- _OBJECTIVE_
Starting with the first line below, extract each line through the one that contains "bouquet(q(770, 668, -.10)", inclusive, excluding pictures.

┌────────

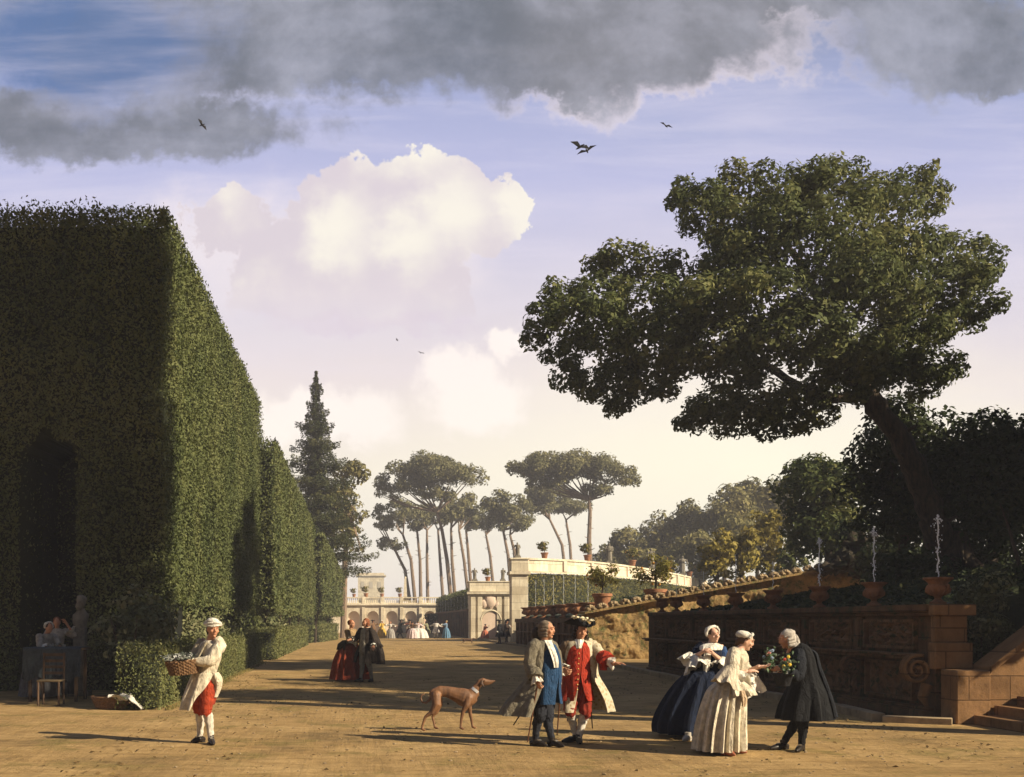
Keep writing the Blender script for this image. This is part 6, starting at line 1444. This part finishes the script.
def bouquet(loc, label, cols, n, spread, dirv):
    t = empty('bouquet', loc, label, 'flowers'); d = Vector(dirv).normalized(); mb = MB(); hp = []
    for k in range(n):
        e = d * random.uniform(.10, .24) + Vector((random.gauss(0, spread), random.gauss(0, spread), random.gauss(0, spread * .7))); hp.append(e); mb.tube([d * -.04, e * .5, e], [.004, .004, .003], 4)
    mb.build('stems', plain('stem_green', (.05, .09, .03), .7), t)
    P = np.array([d * random.uniform(.02, .2) + Vector((random.gauss(0, spread), random.gauss(0, spread), random.gauss(0, spread))) for _ in range(n * 9)]); V = leaves(P, np.tile((0, -.6, .6), (len(P), 1)), .055, .45, .8); foliage('leaves', [(*V, 0)], [GRN], t)
    for k, e in enumerate(hp):
        mb = MB()
        for i in range(6): a = i * 1.047; mb.ell(e + Vector((.012 * math.cos(a), -.004, .012 * math.sin(a))), (.0105, .008, .0105), None, 7, 5)
        mb.ell(e + Vector((0, -.014, 0)), (.008,) * 3, None, 7, 5); mb.build('flower', cols[k % len(cols)], t)
GRF = plain('leafy_bud', (.16, .19, .13), .7); PINK = plain('pink_petal', (.65, .25, .2), .6); YEL = plain('yellow_petal', (.7, .5, .06), .6); WPET = plain('white_petal', (.7, .68, .62), .6); REDP = plain('red_petal', (.5, .06, .03), .6); BLP = plain('blue_petal', (.25, .32, .42), .6)
bouquet(q(770, 668, -.10) + rl, 'loose pink and pale flowers between the two outstretched hands', [PINK, BLP, GRF, BLP, GRF], 9, .042, (-.05, -.1, .9)); bouquet(q(785, 673, -.36) + rl, 'bunch of yellow and red flowers standing in the upturned black hat', [YEL, GRF, YEL, REDP, GRF], 11, .045, (.05, -.2, .9))

# ======================= greyhound
f = Fig(455, 731, 'lean brown greyhound with a pale collar looking up to the right', cat='dog', name='dog'); q = f.q
DGB = barkmat('short_fur', (.25, .115, .045), (.085, .038, .016)); DGB.node_tree.nodes['Principled BSDF'].inputs['Roughness'].default_value = .6
for n_ in DGB.node_tree.nodes:
    if n_.type == 'BUMP': n_.inputs['Strength'].default_value = .25; n_.inputs['Distance'].default_value = .02; s_ = f.s
mb = MB(); px = lambda n: n / s_
mb.tube([q(434, 694, 0), q(440, 691.5), q(447, 692), q(455, 694.5), q(463, 697.5), q(470, 697.5), q(474, 694)], [px(5.2), px(5.6), px(5.6), px(7.0), px(9.2), px(8.6), px(5.5)], 14, 0, .62, round_ends=True)
mb.tube([q(462, 699), q(468, 702), q(473, 700)], [px(7.5), px(7.2), px(4.5)], 12, 0, .6, round_ends=True)
mb.tube([q(470, 695), q(474.5, 690), q(478, 685.5), q(480.5, 682.5)], [px(5.6), px(4.2), px(3.4), px(3.2)], 12, 0, .8, round_ends=True)
mb.tube([q(479.5, 682.3), q(483, 681.2), q(487, 682.2), q(491, 682.0), q(493.3, 681.6)], [px(2.9), px(3.3), px(2.6), px(1.8), px(1.3)], 10, 0, .8, round_ends=True)
mb.tube([q(484, 684), q(488, 684.3), q(491.5, 683.4)], [px(1.8), px(1.3), px(.8)], 8, round_ends=True)
for sx, pts, r in ((-1, [(436, 696), (436.5, 705), (431.5, 713), (425.5, 717), (423.3, 723), (421.8, 729.3)], [5.4, 4.6, 2.7, 1.55, 1.3, 1.3]), (1, [(437, 697), (439, 705), (435.5, 713), (432.5, 717), (434, 723), (434.8, 727.5)], [5.2, 4.0, 2.4, 1.4, 1.2, 1.2]),
                   (-1, [(469, 698), (466.5, 706), (463, 712), (461.5, 719), (460.8, 724), (460.6, 728)], [4.6, 3.2, 2.1, 1.55, 1.2, 1.2]), (1, [(471, 699), (469, 706), (470, 713), (471.5, 720), (472, 724), (472.5, 727)], [4.4, 3.0, 2.0, 1.5, 1.2, 1.2])):
    dy = sx * .075
    mb.tube([q(a, b, dy * (.55 if i == 0 else 1)) for i, (a, b) in enumerate(pts)], [px(v) for v in r], 10, 0, .8, round_ends=True)
    e = q(*pts[-1], dy); mb.tube([e, e + Vector((px(1.4), -.01, -px(.7))), e + Vector((px(3.2), -.02, -px(1.0)))], [px(1.3), px(1.35), px(.9)], 8, round_ends=True)
mb.tube([q(433, 695), q(429, 700.5), q(425.5, 703.2), q(422.3, 702.2), q(420.6, 698.6), q(422, 695), q(425, 694.4)], [px(2.0), px(1.4), px(1.2), px(1.05), px(.95), px(.8), px(.55)], 8, round_ends=True)
for k in range(0): a = q(455 + k * 2.2, 693 + k * .4, -.075); mb.tube([a, q(454.5 + k * 2.3, 699 + k * .5, -.10), q(456 + k * 2.2, 704, -.06)], [px(.5), px(.75), px(.4)], 6)
for i, v in enumerate(mb.v): mb.v[i] = (v[0], v[1], max(v[2], .004))
ex = MB(); ex.ell(q(484.8, 680.9, -.045), (.010, .006, .009), None, 8, 6, 2); ex.ell(q(494.2, 681.4), (.016, .018, .014), None, 8, 6, 2)
me = remesh(mb, [DGB, EYEW, EYED], .0085, ex, 2); link('body', me, f.root)
for sy in (-1, 1): f.part('ear', lambda mb: mb.tube([q(482, 680.5, sy * .03), q(481.5, 684, sy * .055), q(484, 687.5, sy * .05)], [px(.9), px(1.7), px(.5)], 7, 0, .5), plain('dark_ear', (.06, .028, .014), .6))
f.part('collar', lambda mb: mb.tube([q(472.7, 690.2), q(475.6, 693.0)], [px(4.9), px(5.3)], 14, 0, .82) if False else mb.tube([q(474.0, 691.4), q(475.8, 689.2)], [px(4.75), px(4.35)], 16, 0, .86), plain('collar_band', (.55, .55, .56), .35, .3))

# ======================= figures with a standard build (farther off)
def folk(px, py, label, group, F_deg, kind, cols, arms, lean=0, h=1.70, hat=None, d=None, seated=False, hairc=None, wide=.55, skin=SKIN, voxel=.022, step=.1):
    """kind 'm' / 'f'; arms = ((elbow), (hand)) pairs in the figure frame: right of figure, front, up (metres)"""
    f = Fig(px, py, label, group, d); k = h / 1.70; yaw = R(F_deg); fw = Vector((math.cos(yaw), math.sin(yaw), 0)); S = Vector((fw.y, -fw.x, 0))
    if seated: dz = -.42
    else: dz = 0
    Lf = lambda r, a, u: S * r * k + fw * (a + lean * max(0, u - .9)) * k + Vector((0, 0, (u + dz if u > .5 or not seated else u) * k))
    A = []
    for sx, (e, hd_) in zip((1, -1), arms):
        sh = Lf(sx * .17, 0, 1.38); ee = Lf(*e); hh_ = Lf(*hd_); A.append((sh, ee, hh_, (hh_ - ee), Vector((0, 0, -1)) + fw * .3, .5, sx))
    L = [(Lf(.09, 0, .86), Lf(.10, .04, .48), Lf(.11, step, .08)), (Lf(-.09, 0, .86), Lf(-.10, .0, .48), Lf(-.11, -step, .08))]
    if seated: L = [(Lf(sx * .09, 0, .90), Lf(sx * .1, .38, .45), Lf(sx * .1, .7, .08)) for sx in (1, -1)]
    cloth_, inner, legs, stock = cols
    f.body(Lf(0, .02, 1.58), yaw, Lf(0, 0, 1.45), Lf(0, 0, 1.25), Lf(0, 0, .95), A, L, (fw.x, fw.y), 0, 0, skin, voxel)
    def sh_(name, keys, mat, a0=None, a1=None, ak=8, n=36, m=12):
        K = interp([(*Lf(0, y, z), rx * k, ry * k, am) for y, z, rx, ry, am in keys], m)
        f.part(name, lambda mb: mb.shell([Vector(r[:3]) for r in K], K[:, 3], K[:, 4], f.F, a0, a1, .015, K[:, 5], ak, n), mat)
    if kind == 'm':
        for l, sx in zip(L, (1, -1)): f.leg(*l, legs, stock, l[2] + fw * .17 + S * sx * .04, buckle=False)
        sh_('waistcoat', [(0, 1.44, .08, .08, 0), (0, 1.36, .17, .12, 0), (.02, 1.1, .17, .15, .01), (.02, .8, .19, .17, .03)], inner)
        sh_('coat', [(0, 1.45, .09, .09, 0), (0, 1.39, .20, .13, 0), (0, 1.2, .21, .165, .01), (0, 1.0, .20, .17, .03), (-.03, .78, .29, .26, .07), (-.04, .52, .36, .34, .1)], cloth_, .5, 2 * PI - .5)
    else:
        sh_('bodice', [(0, 1.45, .07, .07, 0), (0, 1.38, .17, .12, 0), (.01, 1.22, .16, .14, 0), (0, 1.0, .13, .115, 0)], inner)
        if seated: sh_('skirt', [(0, 1.02, .14, .13, 0), (.1, .86, .34, .40, .04), (.2, .70, .46, .56, .07), (.25, .45, .5, .62, .08)], cloth_, ak=11, n=60)
        else: sh_('skirt', [(0, 1.03, .14, .13, .01), (-.02, .92, wide * .62, wide * .5, .04), (-.03, .6, wide * .9, wide * .76, .06), (-.04, .05, wide * 1.08, wide * .95, .07)], cloth_, ak=12, n=72, m=16)
    for a, sx in zip(A, (1, -1)):
        end = a[1].lerp(a[2], .72 if kind == 'm' else .25); f.sleeve([a[0] - S * sx * .03, a[0], a[0].lerp(a[1], .6), a[1], end], [.06, .082, .075, .07, .07], inner if kind == 'f' else cloth_, seg=10)
        f.ruffle(end, a[2] - a[1], .05, .085 if kind == 'm' else .12, .06 if kind == 'm' else .12)
    hm = hairc or DH; f.hair(hm, (lambda mb, P, B: wig(mb, P, B)) if kind == 'm' else (lambda mb, P, B: (mb.ell(P(0, -.03, .04), (.086, .095, .085), B, 14, 10, 0, .08, 2), mb.ell(P(0, -.09, .05), (.05, .05, .05), B))))
    if hat == 'tricorn': tricorn(f, BLK, False)
    if hat == 'cap': f.hair(WHT, capf, 'cap')
    return f
rx_ = lambda e, h_: (e, h_)
DOWN = (((.24, .0, 1.10), (.24, .12, .90)), ((-.24, .0, 1.10), (-.24, .12, .90)))
# couple on the walk
RSK = cloth((.26, .045, .018)); TAN = cloth((.30, .20, .10)); DBR = cloth((.028, .020, .015)); GRS = cloth((.30, .27, .21)); AUB = plain('auburn_hair', (.20, .065, .025), .7)
f = folk(351, 681, 'woman in a full rust red skirt arm in arm on the walk', 'couple strolling on the walk', -35, 'f', (RSK, TAN, None, None), (((.22, .1, 1.12), (.05, .32, 1.10)), ((-.24, .05, 1.12), (-.20, .34, 1.12))), 0, 1.68, None, hairc=AUB, wide=.55, voxel=.017)
f.part('shawl', lambda mb: mb.shell([f.F * -.06 + Vector((0, 0, z)) for z in (1.12, 1.02, .86)], [.20, .34, .38], [.16, .28, .31], f.F, 1.2, 2 * PI - 1.2, .02, .08, 7, 30), cloth((.05, .035, .025)))
f = folk(366, 682, 'man in a dark brown cloak and grey stockings beside the red skirted woman', 'couple strolling on the walk', -130, 'm', (DBR, GRS, GRS, GRS), (((.30, .08, 1.15), (.24, .36, 1.14)), ((-.28, .0, 1.12), (-.36, .12, .98))), 0, 1.72, None, hairc=AUB, voxel=.017)
f.sheath('cloak', [(367, 628, .05, .13, .11, 0), (368, 632, .06, .25, .18, .02), (370, 642, .07, .29, .23, .06), (372, 654, .08, .31, .27, .1), (373, 664, .08, .29, .27, .12)], DBR, F=(-.64, -.77), a0=[1.0] * 5, a1=[2 * PI - 1.0] * 5, amp_k=8, n=50)
f.sheath('cloak_end', [(374, 640, -.1, .06, .08, .05), (379, 644, -.1, .06, .08, .1), (382, 647, -.1, .03, .05, .2)], DBR, m=8)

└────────

- _ANSWER TO THIS EXERCISE_
Keep writing the Blender script for this image. This is part 6, starting at line 1444. This part finishes the script.
def bouquet(loc, label, cols, n, spread, dirv):
    t = empty('bouquet', loc, label, 'flowers'); d = Vector(dirv).normalized(); mb = MB(); hp = []
    for k in range(n):
        e = d * random.uniform(.10, .24) + Vector((random.gauss(0, spread), random.gauss(0, spread), random.gauss(0, spread * .7))); hp.append(e); mb.tube([d * -.04, e * .5, e], [.004, .004, .003], 4)
    mb.build('stems', plain('stem_green', (.05, .09, .03), .7), t)
    P = np.array([d * random.uniform(.02, .2) + Vector((random.gauss(0, spread), random.gauss(0, spread), random.gauss(0, spread))) for _ in range(n * 9)]); V = leaves(P, np.tile((0, -.6, .6), (len(P), 1)), .055, .45, .8); foliage('leaves', [(*V, 0)], [GRN], t)
    for k, e in enumerate(hp):
        mb = MB()
        for i in range(6): a = i * 1.047; mb.ell(e + Vector((.012 * math.cos(a), -.004, .012 * math.sin(a))), (.0105, .008, .0105), None, 7, 5)
        mb.ell(e + Vector((0, -.014, 0)), (.008,) * 3, None, 7, 5); mb.build('flower', cols[k % len(cols)], t)
GRF = plain('leafy_bud', (.16, .19, .13), .7); PINK = plain('pink_petal', (.65, .25, .2), .6); YEL = plain('yellow_petal', (.7, .5, .06), .6); WPET = plain('white_petal', (.7, .68, .62), .6); REDP = plain('red_petal', (.5, .06, .03), .6); BLP = plain('blue_petal', (.25, .32, .42), .6)
bouquet(q(770, 668, -.10) + rl, 'loose pink and pale flowers between the two outstretched hands', [PINK, BLP, GRF, BLP, GRF], 9, .042, (-.05, -.1, .9)); bouquet(q(785, 673, -.36) + rl, 'bunch of yellow and red flowers standing in the upturned black hat', [YEL, GRF, YEL, REDP, GRF], 11, .045, (.05, -.2, .9))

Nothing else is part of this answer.